Census and purchase records from the 1870s and 1880s confirm that former slaves and their descendants purchased land on or near their former plantations. In Harrington, the largest African American community on St. Simons Island, they worked as farmers, fishermen, laundresses, carpenters, and day laborers. They worshipped at First African Baptist Church, founded in 1859 and built in 1869. African Americans from all around the island traveled to attend worship services here until the 1890s when the First African Baptist decided to begin a mission church, Emmanuel Baptist Church. The church ladies, said it was a “long hard ride” from South End and when the men came up, “they preferred to wander off to go hunting or fishing” instead of attend church services. The South End Community near the pier village was also settled by former slaves who later worked service-oriented jobs at the island resorts, such as Sea Island or the King and Prince Hotel.

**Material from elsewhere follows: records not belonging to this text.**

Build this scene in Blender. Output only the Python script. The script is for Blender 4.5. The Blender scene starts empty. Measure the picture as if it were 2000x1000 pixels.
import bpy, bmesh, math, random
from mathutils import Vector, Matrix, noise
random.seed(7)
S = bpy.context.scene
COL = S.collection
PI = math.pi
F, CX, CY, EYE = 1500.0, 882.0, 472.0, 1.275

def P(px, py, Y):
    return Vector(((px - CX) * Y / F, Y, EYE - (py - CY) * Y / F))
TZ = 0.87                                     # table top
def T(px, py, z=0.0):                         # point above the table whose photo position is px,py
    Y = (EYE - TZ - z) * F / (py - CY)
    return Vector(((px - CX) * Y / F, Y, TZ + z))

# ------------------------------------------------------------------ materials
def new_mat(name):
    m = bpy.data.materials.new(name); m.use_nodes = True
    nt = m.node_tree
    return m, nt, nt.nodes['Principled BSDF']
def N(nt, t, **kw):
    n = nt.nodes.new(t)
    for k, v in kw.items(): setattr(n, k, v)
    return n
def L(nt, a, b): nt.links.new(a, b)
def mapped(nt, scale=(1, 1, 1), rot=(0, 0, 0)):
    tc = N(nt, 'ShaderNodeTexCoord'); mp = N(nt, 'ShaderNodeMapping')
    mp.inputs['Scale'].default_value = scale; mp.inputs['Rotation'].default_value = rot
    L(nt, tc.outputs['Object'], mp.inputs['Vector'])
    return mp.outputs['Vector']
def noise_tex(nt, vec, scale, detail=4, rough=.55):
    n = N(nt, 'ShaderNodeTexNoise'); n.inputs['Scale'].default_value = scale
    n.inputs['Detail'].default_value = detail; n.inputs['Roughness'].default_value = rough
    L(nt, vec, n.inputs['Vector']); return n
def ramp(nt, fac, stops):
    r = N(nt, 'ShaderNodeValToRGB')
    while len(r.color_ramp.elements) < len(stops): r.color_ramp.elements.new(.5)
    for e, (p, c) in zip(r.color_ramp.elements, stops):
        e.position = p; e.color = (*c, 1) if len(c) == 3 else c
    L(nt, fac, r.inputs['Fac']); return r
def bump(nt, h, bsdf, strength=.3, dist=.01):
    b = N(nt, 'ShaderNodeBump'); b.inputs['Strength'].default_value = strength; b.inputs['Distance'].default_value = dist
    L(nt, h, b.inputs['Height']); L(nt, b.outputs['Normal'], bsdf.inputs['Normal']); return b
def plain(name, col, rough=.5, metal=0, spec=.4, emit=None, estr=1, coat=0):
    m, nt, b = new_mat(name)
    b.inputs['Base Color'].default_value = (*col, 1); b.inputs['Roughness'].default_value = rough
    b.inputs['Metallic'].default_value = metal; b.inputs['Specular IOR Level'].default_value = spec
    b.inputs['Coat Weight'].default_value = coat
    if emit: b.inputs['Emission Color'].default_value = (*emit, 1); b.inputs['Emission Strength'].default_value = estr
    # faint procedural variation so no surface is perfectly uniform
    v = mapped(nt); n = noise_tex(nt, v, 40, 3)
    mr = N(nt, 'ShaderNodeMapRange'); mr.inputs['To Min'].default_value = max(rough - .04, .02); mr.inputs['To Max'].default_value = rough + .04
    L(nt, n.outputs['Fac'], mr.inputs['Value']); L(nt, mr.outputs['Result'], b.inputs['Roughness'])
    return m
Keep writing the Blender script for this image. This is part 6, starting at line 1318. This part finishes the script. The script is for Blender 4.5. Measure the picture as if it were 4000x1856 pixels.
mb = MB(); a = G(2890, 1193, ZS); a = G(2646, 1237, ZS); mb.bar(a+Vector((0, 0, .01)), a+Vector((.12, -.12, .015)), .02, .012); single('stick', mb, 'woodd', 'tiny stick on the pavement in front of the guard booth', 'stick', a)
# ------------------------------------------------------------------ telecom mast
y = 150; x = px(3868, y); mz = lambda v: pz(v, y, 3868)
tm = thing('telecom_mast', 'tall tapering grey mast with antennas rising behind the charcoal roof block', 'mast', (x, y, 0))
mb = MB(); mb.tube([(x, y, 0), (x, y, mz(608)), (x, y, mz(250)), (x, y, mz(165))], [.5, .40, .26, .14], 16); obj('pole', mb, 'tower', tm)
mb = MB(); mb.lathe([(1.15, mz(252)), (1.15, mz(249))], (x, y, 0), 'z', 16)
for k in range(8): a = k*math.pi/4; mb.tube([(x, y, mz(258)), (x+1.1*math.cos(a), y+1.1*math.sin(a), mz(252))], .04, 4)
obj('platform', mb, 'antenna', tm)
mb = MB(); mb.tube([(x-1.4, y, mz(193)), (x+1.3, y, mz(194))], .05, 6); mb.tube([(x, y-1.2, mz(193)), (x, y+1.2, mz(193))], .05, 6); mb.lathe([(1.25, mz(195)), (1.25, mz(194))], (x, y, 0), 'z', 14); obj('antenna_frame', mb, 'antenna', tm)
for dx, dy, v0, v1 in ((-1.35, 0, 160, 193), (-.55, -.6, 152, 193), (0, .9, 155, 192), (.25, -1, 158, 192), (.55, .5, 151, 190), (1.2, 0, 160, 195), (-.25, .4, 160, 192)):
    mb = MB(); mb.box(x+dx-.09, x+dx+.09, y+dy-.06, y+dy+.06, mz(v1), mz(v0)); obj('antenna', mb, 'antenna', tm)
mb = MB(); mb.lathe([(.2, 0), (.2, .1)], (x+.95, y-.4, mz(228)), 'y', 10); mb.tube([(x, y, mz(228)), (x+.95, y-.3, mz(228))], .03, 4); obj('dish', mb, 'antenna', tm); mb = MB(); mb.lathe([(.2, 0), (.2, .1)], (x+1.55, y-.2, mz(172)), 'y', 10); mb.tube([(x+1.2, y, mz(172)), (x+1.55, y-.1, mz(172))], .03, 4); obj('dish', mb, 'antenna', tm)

Today street names in the communities memorialize the families who once lived there. Murray Lane, Mama Lou Lane, Hunter Drive and Ramsey Lane recall the families in Harrington. Belle Murray shared songs in Gullah dialect with Lorenzo Dow Turner for his late 1930s studies on Africanisms in the Gullah dialect. Mama Lou was the nickname given to Lucinda Armstrong by her daughter. Benjamin Hunter and his brother Charlie Hunter were expert fishermen and hunters who taught the Berolzheimers boys on Little St. Simons Island. Mrs. Isadora Hunter, also a member of the Whing (or Wing) family donated her portion of her family land to save the Harrington School which she attended in 1928. Mrs. Hunter, a tenacious community leader, “served on every committee” at the island’s First African Baptist Church and pushed voter registration for NAACP. The Ramsey brothers Tom, Abe and Adam lived at Ramsey Lane. Their sister Emma was one of the members of the Georgia Sea Island Singers.

On the South End, home to the Proctors and the Armstrongs, you will find Johnson Lane and Baisden Lane named for teachers Adrian and Louetta Johnson and Ralph Baisden. Proctor Lane recalls Adam Proctor who worked in the mills. Willis Proctor had a grocery store and was valet to Mr. Rockefeller on Jekyll Island. His sister Julia Proctor Armstrong was a housekeeper for Lydia Parrish. Both Julia and her husband Joe Armstrong, a stevedore with a deep booming voice known on the docks, helped Parrish organize performances of the Spiritual Singers of Georgia and to record the songs for her book Slave Songs of the Georgia Sea islands. George Lotson Lane memorializes a local citizen whose relatives Amy Lotson Roberts, Executive Director of the St. Simons African American Heritage Coalition (SSAAHC), and Griffin Lotson, a Commissioner for the Gullah Geechee Cultural Heritage Corridor, have been instrumental in saving and sharing African American history. Everett Street was named for Dutch Everett and Mary Gould Everett who ran Everett Groceries. Dutch kept his family history and shared it with Eugenia Price, author of the historical St. Simons Trilogy.

Near present day McDonald’s and Ace Garden Store Jewtown was nick named for the Levison brothers who ran a general store near to the sawmills. Oliver Lane is named for Harry and Reuben Oliver who worked at the mills and trucked logs. Petty Lane and Plum Broke Lane may have been signs of the times for community families.